MLB Taps Business Students and Machine Learning to Improve Its Digital Experiences

As the 2019 baseball season winds down, the MLB is already thinking about 2020 by putting college students and machine learning to the task of improving fans’ online experiences.

Major League Baseball has teamed with creative software developer Adobe to offer dozens of business school students access to data on fan behavior as part of the software giant’s yearly analytics competition. For a chance at $60,000 in cash and prizes, the students will analyze the information, which includes stats like in-game purchases, web traffic and customer drop-off tallies, and distill it into recommendations for how the league can better expand its in-person stadium and retail experience to its digital properties.

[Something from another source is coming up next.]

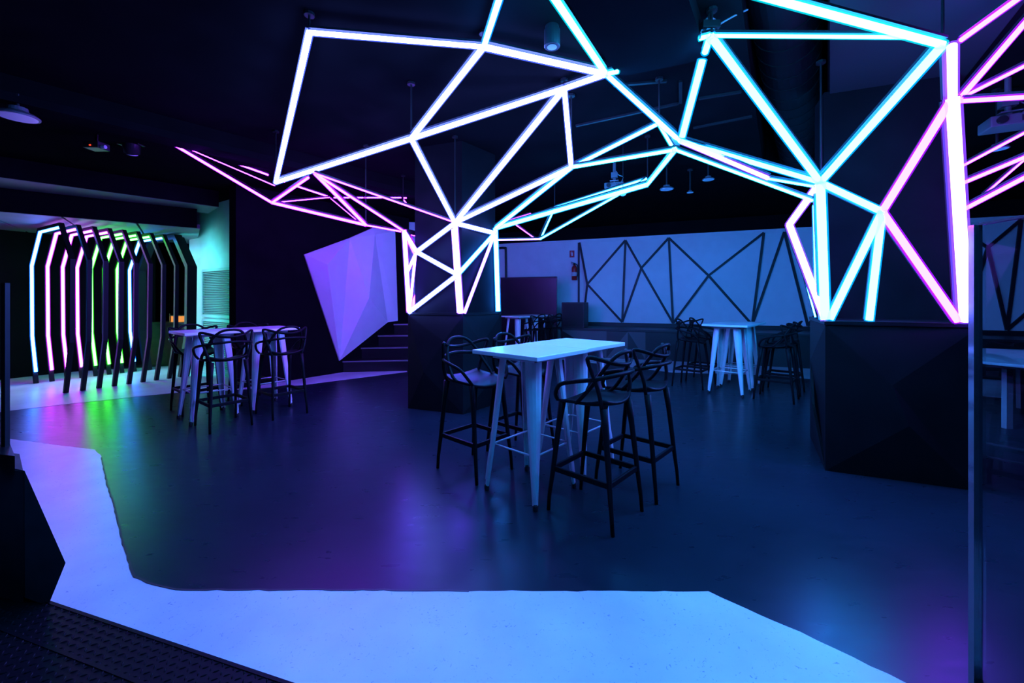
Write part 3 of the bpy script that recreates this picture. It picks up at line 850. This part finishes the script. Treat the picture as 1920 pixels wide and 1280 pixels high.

This year’s contest will be the first in the decade-old Adobe Analytics Challenge to include machine learning software among the tools to which students have access, namely Adobe Sensei, the artificial intelligence engine that powers much of the creative software giant’s customer targeting and predictive analytics suite.

Specifically, students will look for anomalies and behavioral patterns in the data that might point to elements of the MLB’s digital user experience that are driving people away, or particularly successful features upon which the league’s developers should expand. The data is segmented by customer demographics and spans the MLB’s flagship website, mobile apps and other digital properties.

“The competition has shown that regardless of discipline or technical background, data is critical in driving business objectives and helping a brand maintain competitive advantage,” said Barbara McHugh, the MLB’s senior vice president of marketing, in a statement. “We’re proud to support and learn from this educational initiative.”

More than 1,500 students at 100 business schools applied to participate, from which Adobe chose six school-based teams—Yale School of Management, Duke University, University of California at Davis, Brigham Young University, Cornell Tech and the University of Texas at Dallas—as the finalists to compete at its headquarters in San Jose, Calif.

Adobe claims its analytics challenge stands out from other competitions promoting data literacy in that it provides real-life customer data from a household brand. Past partners have included T-Mobile, Comcast and Wired magazine.

MLB has long worked to differentiate itself with data and machine learning in other ways, most notably through a partnership with Amazon Web Services to power everything from data-backed broadcast integrations to regionally tailored streams and its Player Tracking System, a tool marketed to fans as Statcast that uses artificial intelligence to offer more data about players.